At the same time, the turn of the calendar often brings portfolio repositioning as institutional investors rebalance allocations at the start of a new month. That activity can influence trading flows in both Treasuries and mortgage-backed securities.


“Early-month trading can amplify moves when markets are already near technical levels,” Hively said. “We saw investors reassess positioning at the same time geopolitical headlines were developing, which contributed to upward pressure in yields.”


What to Watch This Week

This week includes several important U.S. economic releases—productivity, retail sales, import prices, jobless claims, and Friday’s U.S. Employment Report. Any of these could influence how investors assess economic momentum, inflation pressures, and the path of future Federal Reserve decisions.


Looking ahead, a key question for markets is how long current geopolitical tensions persist and where Treasury yields settle once early‑month trading flows level out. The move above 6% reflects a combination of market repositioning, shifting expectations, and heightened global uncertainty. 
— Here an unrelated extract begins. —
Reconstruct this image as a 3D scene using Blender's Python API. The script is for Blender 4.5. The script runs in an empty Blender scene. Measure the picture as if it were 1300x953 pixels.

“There are several factors shaping markets right now, and time will tell how they balance out,” Hively said. “This week’s movement reflects early‑month adjustments and a more cautious tone, but the longer‑term path will depend on how both economic data and global developments unfold.



Sources:

1 U.S. Department of the Treasury, Daily Treasury Yield Curve Rates

https://home.treasury.gov/resource-center/data-chart-center/interest-rates/TextView?type=daily_treasury_yield_curve&field_tdr_date_value=2026


2 Optimal Blue Mortgage Market Indices

https://www2.optimalblue.com/obmmi


3 Reuters, March 2026 coverage of U.S. and Israeli airstrikes

https://www.reuters.com/world/middle-east/netanyahu-says-us-israel-war-iran-not-going-take-years-2026-03-03/


The opinions voiced in this material are for general information only and are not intended to provide specific advice or recommendations for any individual. Ameris Bank does not endorse nor is affiliated with the companies listed in this article.